Sponsored by Kitchen Studio of Monterey Peninsula
Introducing an Inspiring New Organic Produce Broker: Gnarly Nature
April 6, 2011
Insiders had been pinging me about its existence for weeks. Many of my favorite restaurants had been deploying its packaging for years.
Now I was seeing its mutant carrots are twisted and pale. Its beets are unconventionally elongated. Its yellow squash looks like a bony alien spaceship.
But that wasn't the crazy thing about new upstart Gnarly Nature Organic Produce (383-9215), at least according to the young, ebullient entrepreneur behind the "hideously flavorful" goods, Carolyn Swanson, who's a little crazy (in the best ways) herself.
"Our stuff is a farmer's funkily shaped harvest, sometimes a surplus quantity of a particular crop," she says. "It's perfectly edible food but it would normally be composted because it isn't pretty enough for the retail marketplace.

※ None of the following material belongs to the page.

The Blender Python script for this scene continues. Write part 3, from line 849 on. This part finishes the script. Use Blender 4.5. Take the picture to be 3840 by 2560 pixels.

"Crazy? We thought so too."
Swanson already had a sturdy foothold in local kitchens as the force behind award-winning Passion Purveyors (383-9215), which she started in fall 2007 from a simultaneously personal and planetary place: She saw all the waste created by packaging and, with the money saved from working two jobs—days with Pebble Beach Company, nights at Mission Ranch—with the stated goal of seeding her own business, started approaching restaurants with alternatives to Styrofoam.
"It was a hard sell at first," she says. "Styrofoam bans were not existent, and it's always hard to convince people to pay more."
She targeted locally owned food service establishments (“low on the bureaucratic chain,” she says), forward-thinking folks who would want post-consumer recycled cups and compostable spoons. She pimped the enhanced service she’d provide to slice away at any increased costs.
“I found all the third party-funded rebates, looked at water use, studied energy rebates, and utilized those services we found that were free,” she says.
She now lists Cafe Lumiere, Acme Coffee, Phil’s Fish Market, Babaloo Food Truck, Bernardus, Hula’s, Parker Lusseau Pastries and Peppers among her loyal clients, gathered almost entirely by word-of-mouth.
“As a small startup, I couldn’t give my customers the packaging they want without her,” Babaloo’s Gladys Parada says, who loves her retro cardboard straws. “She’ll buy the case and split it into small quantities, and meet me on the road.
"And when she didn’t carry the [compostable] sporks I wanted, she got the huge quantity I couldn’t afford. She even buys food and won’t take a discount, saying, ‘We’re all in this together.’”
But Gnarly was even more her nature than Passion, and something she could grow from her expanding container contacts.
"We’re working inside restaurants, and my number one passion is food,” she says. “I was thinking, ‘How can I distribute food, get better food into restaurants?’ Chefs are never excited to talk about packaging, that’s where their food goes to coagulate and die, like a little food coffin. But they love to talk about produce.”
And as produce goes, this is conversational gold, particularly for a lady as loquacious as she. One day, she says, it'll be "D-cup beets from Hollister."
"They couldn't sell them!" she says. "They're perfectly good, just people aren't used to the size."
The next, it’s organic lemons that are too small, despite the fact that they have thinner skins.
“They’re juicier!” she insists, and the lemonade I made certainly supports that claim.
Some of her uniquely “misshapen” albino carrots, meanwhile, were as good as any organics I’ve had, and some Gnarly green garlic—a surplus—once oiled, salted and roasted, elevated two different meals to otherwise inaccessible heights.
Since Gnarly can acquire would-be cast-offs for less, chefs are stoked to get the passed-along savings (and they’re chopping up the produce, anyway). Her team delivers Tuesday and Thursday (order by midnight the night before)—and Tuesday extra “Gnarlys” go to Meals on Wheels of the Monterey Peninsula.
The produce hails from small, local organic farms. At this point, that largely means the family of start-up farms at ALBA, though Swanson says she needs more to meet a sprouting need.
Currently she can't find enough farmers to meet demand for the more affordable oddities. "Tell local organic farms," she says. "Calling all funks!"